While I've no intention to 'hate', I am inclined to disagree with these oft-heard assertions that music would be 'the most beautiful art', 'the purest form of expression' or 'a universal language'. I would attribute the qualities you name to ALL of the arts, many of which have been part of human culture from the days we were still all nomadic hunter-gatherers. Aside from making music, people danced, told each other stories (a 'literary' tradition before the invention of the writing), enacted fictional scenarios ('theatre'), carved talismans and amulets, and made paintings on cave walls.

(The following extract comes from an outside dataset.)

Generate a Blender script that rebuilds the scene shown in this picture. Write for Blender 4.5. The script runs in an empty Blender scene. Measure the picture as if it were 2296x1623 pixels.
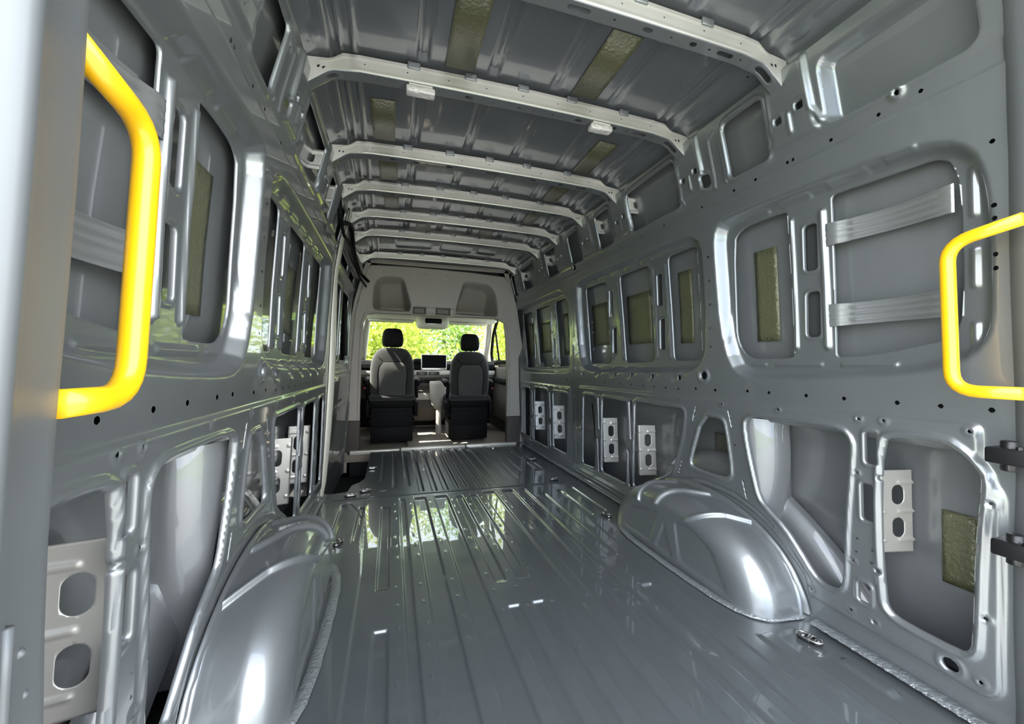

I am very fond of music; I listen to it often and it can elicit intense emotions in me. However, I am by no means a musician, not by profession/training, not as an amateur. I can't sing or play an instrument, and I won't pretend to understand musical notation. My primary mode of creative expression is in painting; my secondary is writing fiction. As a result, much as I enjoy listening to music, there will always be a distance between me and music, a lack of understanding which I can never cross. When I look at a painting, I can transport myself into the mind of the artist and attempt to re-trace the creative process far more easily.
If someone were to pierce both of my eardrums and drop me on an island void of human life, I'd not feel lost for not being able to perceive music, and would instead be perfectly content fashioning improvised paints out of natural resources and applying them to a suitable surface. If I were allowed to take some possessions with me, they would probably be an armful of paintings/drawings/sketches or an overview book of art history; I would be able to get over my inability to listen to recorded music. But poke out my eyes and you poke out my soul.